Your task :: Starting with the first line below, extract each line through the one that contains "COL = scene.collection", inclusive, excluding pictures.

[start]

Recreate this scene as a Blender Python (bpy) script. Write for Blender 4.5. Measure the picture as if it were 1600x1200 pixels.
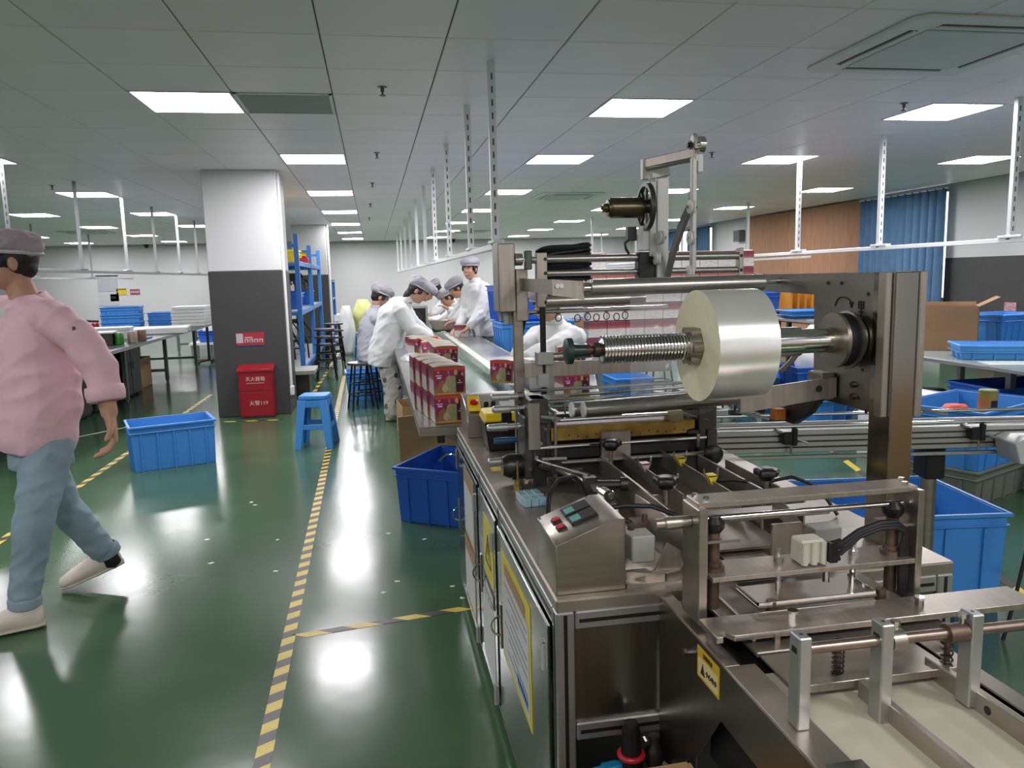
import bpy, bmesh, math, random
from math import sin, cos, pi, radians
from mathutils import Vector, Matrix, noise as mnoise
random.seed(7)
for _o in list(bpy.data.objects): bpy.data.objects.remove(_o)
scene = bpy.context.scene
COL = scene.collection

# ------------------------------------------------------------------ camera
def make_camera():
    yaw, pit, rol = radians(9.95), radians(7.98), radians(-1.43)
    fw = Vector((sin(yaw)*cos(pit), cos(yaw)*cos(pit), -sin(pit)))
    rt = Vector((cos(yaw), -sin(yaw), 0)); up = rt.cross(fw)
    r2 = cos(rol)*rt + sin(rol)*up; u2 = -sin(rol)*rt + cos(rol)*up
    cam = bpy.data.cameras.new('camera'); cam.sensor_width = 36; cam.sensor_fit = 'HORIZONTAL'
    cam.lens = 1210/1600*36; cam.clip_start = .05; cam.clip_end = 200
    o = bpy.data.objects.new('camera', cam); COL.objects.link(o)
    m = Matrix((r2, u2, -fw)).transposed().to_4x4(); m.translation = (0, 0, 1.45)
    o.matrix_world = m
    scene.camera = o
make_camera()

# ------------------------------------------------------------------ world, exposure
LIGHT = 42.0
world = bpy.data.worlds.new('daylight'); scene.world = world; world.use_nodes = True
world.node_tree.nodes['Background'].inputs[0].default_value = (.94, .97, 1, 1)
world.node_tree.nodes['Background'].inputs[1].default_value = 2.2
vs = scene.view_settings
vs.view_transform = 'Standard'; vs.look = 'None'; vs.gamma = 1; vs.use_curve_mapping = False
vs.exposure = 0.0

# ------------------------------------------------------------------ materials
def lin(h):
    if not isinstance(h, str): return h
    out = []
    for i in (0, 2, 4):
        v = int(h[i:i+2], 16)/255
        out.append(v/12.92 if v <= .04045 else ((v+.055)/1.055)**2.4)
    return tuple(out)
class NT:
    def __init__(s, name):
        s.m = bpy.data.materials.new(name); s.m.use_nodes = True
        s.t = s.m.node_tree; s.b = s.t.nodes['Principled BSDF']
    def n(s, typ, **kw):
        nd = s.t.nodes.new(typ)
        for k, v in kw.items():
            if k.startswith('i_'):
                key = k[2:]; key = int(key) if key.isdigit() else key.replace('_', ' ')
                nd.inputs[key].default_value = v
            else: setattr(nd, k, v)
        return nd
    def l(s, a, ao, b, bi): s.t.links.new(a.outputs[ao], b.inputs[bi])
MATS = {}
def pm(name, col, rough=.5, metal=0., nz=None, bump=None, stretch=(1,1,1), coat=0., alpha=1., trans=0., spec=.5, coord='Object', rvar=0., emit=None):
    """plain procedural material: colour with a soft noise variation, optional fine relief"""
    if name in MATS: return MATS[name]
    q = NT(name); b = q.b; c = lin(col)
    b.inputs['Base Color'].default_value = (*c, 1); b.inputs['Roughness'].default_value = rough
    b.inputs['Metallic'].default_value = metal; b.inputs['Specular IOR Level'].default_value = spec
    b.inputs['Coat Weight'].default_value = coat; b.inputs['Coat Roughness'].default_value = .08
    b.inputs['Alpha'].default_value = alpha; b.inputs['Transmission Weight'].default_value = trans
    if emit:
        b.inputs['Emission Color'].default_value = (*lin(emit[0]), 1); b.inputs['Emission Strength'].default_value = emit[1]
    if nz or bump or rvar:
        tc = q.n('ShaderNodeTexCoord'); mp = q.n('ShaderNodeMapping'); mp.inputs['Scale'].default_value = stretch
        q.l(tc, coord, mp, 'Vector')
    if nz or rvar:
        sc, amt = nz or (6, 0)
        ns = q.n('ShaderNodeTexNoise'); ns.inputs['Scale'].default_value = sc; ns.inputs['Detail'].default_value = 4
        q.l(mp, 'Vector', ns, 'Vector')
        if nz:
            rp = q.n('ShaderNodeValToRGB')
            rp.color_ramp.elements[0].position = .3; rp.color_ramp.elements[1].position = .72
            rp.color_ramp.elements[0].color = (*[min(1, v*(1-amt)) for v in c], 1)
            rp.color_ramp.elements[1].color = (*[min(1, v*(1+amt)) for v in c], 1)
            q.l(ns, 'Fac', rp, 'Fac'); q.l(rp, 'Color', b, 'Base Color')
        if rvar:
            mr = q.n('ShaderNodeMapRange'); mr.inputs[3].default_value = max(0, rough-rvar); mr.inputs[4].default_value = rough+rvar
            q.l(ns, 'Fac', mr, 0); q.l(mr, 0, b, 'Roughness')
    if bump:
        n2 = q.n('ShaderNodeTexNoise'); n2.inputs['Scale'].default_value = bump[0]; n2.inputs['Detail'].default_value = 3
        q.l(mp, 'Vector', n2, 'Vector')
        bp = q.n('ShaderNodeBump'); bp.inputs['Strength'].default_value = bump[1]; bp.inputs['Distance'].default_value = .01
        q.l(n2, 'Fac', bp, 'Height'); q.l(bp, 'Normal', b, 'Normal')
    MATS[name] = q.m
    return q.m

# ------------------------------------------------------------------ mesh builder
class MB:
    """collects vertices and faces of ONE part"""
    def __init__(s): s.v = []; s.f = []
    def add(s, vs, fs):
        o = len(s.v); s.v += [tuple(p) for p in vs]; s.f += [tuple(i+o for i in f) for f in fs]; return s
    def box(s, x0, y0, z0, x1, y1, z1):
        if x0 > x1: x0, x1 = x1, x0
        if y0 > y1: y0, y1 = y1, y0
        if z0 > z1: z0, z1 = z1, z0
        return s.add([(x0,y0,z0),(x1,y0,z0),(x1,y1,z0),(x0,y1,z0),(x0,y0,z1),(x1,y0,z1),(x1,y1,z1),(x0,y1,z1)],
                     [(0,3,2,1),(4,5,6,7),(0,1,5,4),(1,2,6,5),(2,3,7,6),(3,0,4,7)])
    def cbox(s, c, d): return s.box(c[0]-d[0]/2, c[1]-d[1]/2, c[2]-d[2]/2, c[0]+d[0]/2, c[1]+d[1]/2, c[2]+d[2]/2)
    def bar(s, a, b, w, h, up=(0,0,1)):
        """rectangular bar from a to b, w across, h along up"""
        a, b = Vector(a), Vector(b); d = (b-a).normalized(); u = Vector(up)
        if abs(d.dot(u)) > .99: u = Vector((0,1,0))
        sd = d.cross(u).normalized(); u = sd.cross(d).normalized()
        pts = []
        for p in (a, b):
            for sx, sz in ((-1,-1),(1,-1),(1,1),(-1,1)): pts.append(p+sd*(sx*w/2)+u*(sz*h/2))
        return s.add(pts, [(0,1,2,3),(7,6,5,4),(0,4,5,1),(1,5,6,2),(2,6,7,3),(3,7,4,0)])
    def cyl(s, a, b, r, n=16, r2=None, cap=True):
        a, b = Vector(a), Vector(b); r2 = r if r2 is None else r2
        d = (b-a).normalized(); u = d.orthogonal().normalized(); w = d.cross(u)
        pts = [a+(u*cos(2*pi*i/n)+w*sin(2*pi*i/n))*r for i in range(n)]+[b+(u*cos(2*pi*i/n)+w*sin(2*pi*i/n))*r2 for i in range(n)]
        fs = [(i, (i+1) % n, n+(i+1) % n, n+i) for i in range(n)]
        if cap: fs += [tuple(range(n))[::-1], tuple(range(n, 2*n))]
        return s.add(pts, fs)
    def lathe(s, o, axis, prof, n=20, cap=True):
        """prof: (distance along axis, radius)"""
        o = Vector(o); d = Vector(axis).normalized(); u = d.orthogonal().normalized(); w = d.cross(u)
        pts = []; fs = []
        for t, r in prof:
            for i in range(n): pts.append(o+d*t+(u*cos(2*pi*i/n)+w*sin(2*pi*i/n))*r)
        for k in range(len(prof)-1):
            for i in range(n): fs.append((k*n+i, k*n+(i+1) % n, (k+1)*n+(i+1) % n, (k+1)*n+i))
        if cap: fs += [tuple(range(n))[::-1], tuple(range((len(prof)-1)*n, len(prof)*n))]
        return s.add(pts, fs)
    def tube(s, pts, r, n=8, cap=True):
        pts = [Vector(p) for p in pts]; m = len(pts); rs = r if isinstance(r, (list, tuple)) else [r]*m
        V = []; F = []; u = None
        for k, p in enumerate(pts):
            d = (pts[min(k+1, m-1)]-pts[max(k-1, 0)]).normalized()
            u = d.orthogonal().normalized() if u is None else (u-d*u.dot(d)).normalized()
            w = d.cross(u)
            V += [p+(u*cos(2*pi*i/n)+w*sin(2*pi*i/n))*rs[k] for i in range(n)]
        for k in range(m-1):
            for i in range(n): F.append((k*n+i, k*n+(i+1) % n, (k+1)*n+(i+1) % n, (k+1)*n+i))
        if cap: F += [tuple(range(n))[::-1], tuple(range((m-1)*n, m*n))]
        return s.add(V, F)
    def prism(s, poly, axis, a, b):
        """poly of 2D points in the plane across axis ('x': (y,z), 'y': (x,z), 'z': (x,y))"""
        def P(p, t): return {'x': (t, p[0], p[1]), 'y': (p[0], t, p[1]), 'z': (p[0], p[1], t)}[axis]
        n = len(poly)
        return s.add([P(p, a) for p in poly]+[P(p, b) for p in poly],
                     [tuple(range(n))[::-1], tuple(range(n, 2*n))]+[(i, (i+1) % n, n+(i+1) % n, n+i) for i in range(n)])
    def ell(s, c, r, n=14, m=9, rot=None):
        c = Vector(c); V = []; F = []
        for j in range(m+1):
            th = pi*j/m
            for i in range(n):
                p = Vector((r[0]*sin(th)*cos(2*pi*i/n), r[1]*sin(th)*sin(2*pi*i/n), r[2]*cos(th)))
                if rot: p = rot @ p
                V.append(c+p)
        for j in range(m):
            for i in range(n): F.append((j*n+i, (j+1)*n+i, (j+1)*n+(i+1) % n, j*n+(i+1) % n))
        return s.add(V, F)
    def xf(s, mat):
        s.v = [tuple(mat @ Vector(p)) for p in s.v]; return s
    def mesh(s, name, mat, bev=0, seg=1, smooth=True, angle=35, off=None):
        me = bpy.data.meshes.new(name)
        vs_ = s.v if off is None else [(x-off[0], y-off[1], z-off[2]) for x, y, z in s.v]
        me.from_pydata(vs_, [], s.f)
        bm = bmesh.new(); bm.from_mesh(me)
        bmesh.ops.remove_doubles(bm, verts=bm.verts, dist=1e-6)
        bmesh.ops.recalc_face_normals(bm, faces=bm.faces)
        if bev:
            es = [e for e in bm.edges if len(e.link_faces) == 2 and e.calc_face_angle(0) > radians(40)]
            bmesh.ops.bevel(bm, geom=es, offset=bev, segments=seg, affect='EDGES', clamp_overlap=True)
        bm.to_mesh(me); bm.free()
        if smooth:
            me.polygons.foreach_set('use_smooth', [True]*len(me.polygons)); me.set_sharp_from_angle(angle=radians(angle))
        if mat: me.materials.append(mat)
        me.update()
        return me
    def build(s, name, mat, parent=None, world=False, label=None, **kw):
        """one mesh object; world=True: the coordinates are world coordinates"""
        off = None
        if world and parent is not None:
            off = Vector((0,0,0)); q = parent
            while q is not None: off = off+Vector(q.location); q = q.parent
        return obj(name, s.mesh(name, mat, off=off, **kw), parent, label)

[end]

Solution below ::
Recreate this scene as a Blender Python (bpy) script. Write for Blender 4.5. Measure the picture as if it were 1600x1200 pixels.
import bpy, bmesh, math, random
from math import sin, cos, pi, radians
from mathutils import Vector, Matrix, noise as mnoise
random.seed(7)
for _o in list(bpy.data.objects): bpy.data.objects.remove(_o)
scene = bpy.context.scene
COL = scene.collection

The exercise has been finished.